SCO officials and supporters worry, too, that expanding the number of state members with voting rights could make the SCO more bureaucratic. More members would make it more difficult to achieve a consensus. The organization’s consensus rule gives any current member the right to veto, including admitting new members or observers or dialogue partners, though Russia and China are clearly the most influential members in shaping SCO policies. Until now, while Beijing and Moscow have been able to agree which applications for full membership to reject, they have yet to concur in favor of any applicant.

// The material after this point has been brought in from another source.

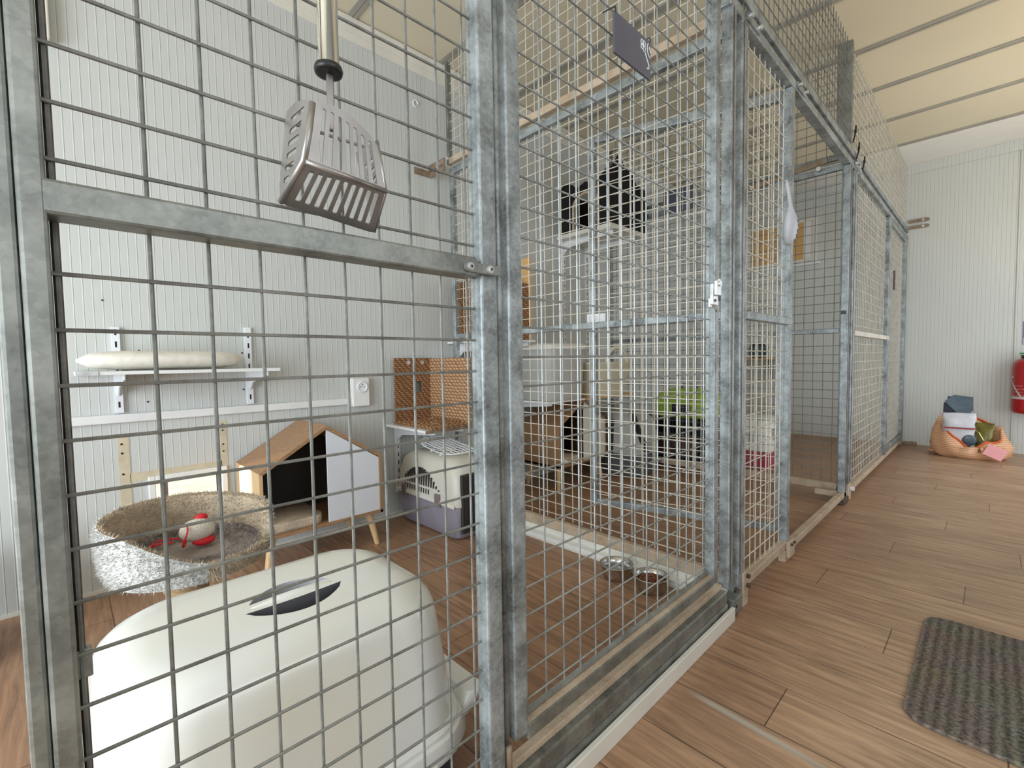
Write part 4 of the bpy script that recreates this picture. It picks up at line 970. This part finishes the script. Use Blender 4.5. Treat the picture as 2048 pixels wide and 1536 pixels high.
# dark sign on divider 2
o = thing('slate_sign', 'dark grey slate sign fixed on the top rail of the divider behind the open door', 'sign')
MB().box((-1.10, 3.118, 1.875), (-.875, 3.126, 2.035)).obj('board', M['slate'], o, bevel=.001)
MB().box((-.96, 3.116, 1.875), (-.955, 3.118, 2.035)).box((-.915, 3.116, 1.875), (-.91, 3.118, 2.035)).obj('pale_stripes', M['wirew'], o)

# ---------------------------------------------------------------- farthest pen contents
# black wire crate
wcx0, wcx1, wcy0, wcy1 = -1.48, -.92, 3.24, 3.55
cg = thing('wire_crate', 'black wire crate standing behind the middle divider, clutter inside', 'crate', (0, 0, 0))
b = MB()
for k in range(17):
    x = wcx0+(wcx1-wcx0)*k/16; b.cyl((x, wcy0, .05), (x, wcy0, .38), .002, 5); b.cyl((x, wcy1, .05), (x, wcy1, .38), .002, 5)
for k in range(12):
    y = wcy0+(wcy1-wcy0)*k/11; b.cyl((wcx0, y, .05), (wcx0, y, .38), .002, 5); b.cyl((wcx1, y, .05), (wcx1, y, .38), .002, 5)
for k in range(7):
    z = .05+.055*k; b.tube([(wcx0, wcy0, z), (wcx1, wcy0, z), (wcx1, wcy1, z), (wcx0, wcy1, z)], .003, 5, closed=True)
b.obj('wire_cage', M['black'], cg)
MB().box((wcx0+.01, wcy0+.01, .045), (wcx1-.01, wcy1-.01, .10)).obj('crate_tray', M['black'], cg, bevel=.004)
MB().box((wcx0+.01, wcy1-.02, .10), (wcx1-.01, wcy1-.01, .36)).obj('cover_cloth', M['felt'], cg)
MB().box((wcx0-.02, wcy0-.01, .365), (wcx1+.01, wcy0+.02, .385)).obj('top_bar', M['black'], cg)
b = MB()
for (x, y) in ((wcx0+.03, wcy0+.03), (wcx1-.03, wcy0+.03), (wcx0+.03, wcy1-.03), (wcx1-.03, wcy1-.03), (-1.14, wcy0+.02)): b.box((x-.02, y-.02, 0), (x+.02, y+.02, .045))
b.obj('crate_feet', M['greyp'], cg)
b = MB().box((wcx0, wcy0-.015, .04), (wcx1+.2, wcy0-.003, .062)).obj('front_sill', M['galv'], cg)
o = thing('folded_blanket', 'reddish brown patterned blanket folded inside the black wire crate', 'blanket')
MB().rings([[(x, y, z) for x, y in rrect(.22-.01*k, .12-.01*k, .05, 5, -1.20, 3.40)] for k, z in enumerate((.101, .12, .17, .21, .23))]).obj('blanket_body', mat('brown_blanket', (.16, .07, .05), .95, var=.4, scale=18), o, smooth=True)
# lime carrier on crate
lc = thing('lime_carrier', 'lime green pet carrier with black handle resting on the wire crate', 'pet carrier', (-1.05, 3.43, .388))
def lr_(z, hx, hy): return [(x, y, z) for x, y in rrect(hx, hy, .05, 6)]
MB().rings([lr_(.0, .20, .16), lr_(.015, .21, .17), lr_(.09, .215, .175)]).obj('lower_shell', M['lime'], lc, smooth=True, autosm=.8)
MB().rings([lr_(.09, .22, .18), lr_(.16, .20, .165), lr_(.20, .165, .135), lr_(.215, .12, .09)]).obj('upper_shell', M['lime'], lc, smooth=True, autosm=.8)
MB().tube([(-.06, 0, .21), (-.05, 0, .24), (.05, 0, .24), (.06, 0, .21)], .009, 8).obj('handle', M['black'], lc)
MB().box((-.05, -.188, .02), (.09, -.178, .10)).obj('front_grille', M['black'], lc)
# pink and white litter box
pk = thing('pink_litter_box', 'raspberry pink litter tray with white slatted hood in the farthest pen', 'litter box', (-.70, 3.83, 0))
def pr_(z, hx, hy): return [(x, y, z) for x, y in rrect(hx, hy, .04, 5)]
MB().rings([pr_(0, .15, .21), pr_(.01, .155, .215), pr_(.14, .175, .24)]).obj('tray', M['pink'], pk, smooth=True, autosm=.8)
MB().rings([pr_(.14, .18, .245), pr_(.20, .178, .243), pr_(.30, .165, .23), pr_(.35, .145, .205), pr_(.365, .11, .17)]).obj('hood', M['white'], pk, smooth=True, autosm=.8)
b = MB()
for k in range(9): b.box((.172, -.17+.035*k, .22), (.181, -.155+.035*k, .30))
for k in range(7): b.prism([(-.12+.03*k, .20), (-.11+.03*k, .20), (-.10+.03*k, .29), (-.11+.03*k, .29)], -.247, -.238, axis=1)
b.obj('hood_slats', M['greyp'], pk)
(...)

Russia and China have apparently decided that Mongolia cannot join the SCO anytime soon. In addition to its being a geographic outlier, NATO’s recently expanding ties with Mongolia have attracted unfavorable commentary in the Chinese media, which accuses Mongolia of cultivating ties with NATO to balance and enhance its leverage with Beijing and Russia as part of its “third neighbor” policy. Mongolia has supplied troops to the NATO-led operations in Kosovo and Afghanistan, attended the recent Chicago summit, and become the first nation to receive an Individual Partnership and Cooperation Program from NATO.

China and Russia also oppose allowing Iran to join the SCO. Its full membership would be seen as a provocative and gratuitous anti-Western move by an organization seeking to downplay earlier Western angst that it might become an anti-NATO of the east. President Hu Jintao again used the occasion of a bilateral meeting with Iranian President Mahmoud Ahmadinejad to lecture the Iranian leader about Beijing’s opposition to Iran’s acquiring nuclear weapons. China and Russia have cleverly managed to deflect Iran’s membership aspirations by enacting a rule that no country under UN sanctions can become a full member of the organization and then voting for UN Security Council resolutions imposing such sanctions.

But Beijing and Moscow have disagreed about the applications of India and Pakistan. Russian officials have set aside their traditional wariness of Pakistan and been open to allowing both states to become full members. But the Chinese government has reportedly blocked India’s application, even though this move effectively denied their regional ally Pakistan such a promotion since the consensus is that both countries need to be treated equally to avoid exacerbating their regional rivalry. Chinese officials presumably oppose India’s gaining international stature through full membership in the SCO (or on the UN Security Council). And at the same time giving India or Pakistan full membership, for instance, might require the SCO to address Kashmir and other divisive South Asian issues.

The Central Asian governments are probably unenthused about adding new full members since their individual influence could decline as it is diluted within a larger group. They would also have to share development funds, SCO posts, and other concrete institutional benefits with any new members. In addition, whereas it is now the focus of SCO attention, new members might direct the SCO’s gaze away from Central Asia. For example, accepting Iran would move the SCO more deeply into Middle

Eastern issues. Promoting India and Pakistan could make the SCO an organization focused on South as well as Central Asia.

Instead of expanding the number of full members, existing SCO governments have created these new affiliate categories (“observer countries,” “dialogue partners”). Existing members have sought to give other SCO affiliates, especially observer countries, greater opportunities to participate in the organization’s activities.

This approach could usefully allow affiliates to take advantage of assets and resources by engaging them in SCO projects. For example, the new arrangement could create opportunities for Afghanistan and Turkey to discuss the optimal regional security framework that will emerge once NATO combat forces stationed in Central Asia leave. The new policy also partly compensates those countries that have tried but failed to elevate their status within the SCO. Yet, at some point the frustrated membership applicants may lose interest and focus their multinational institution-building efforts elsewhere.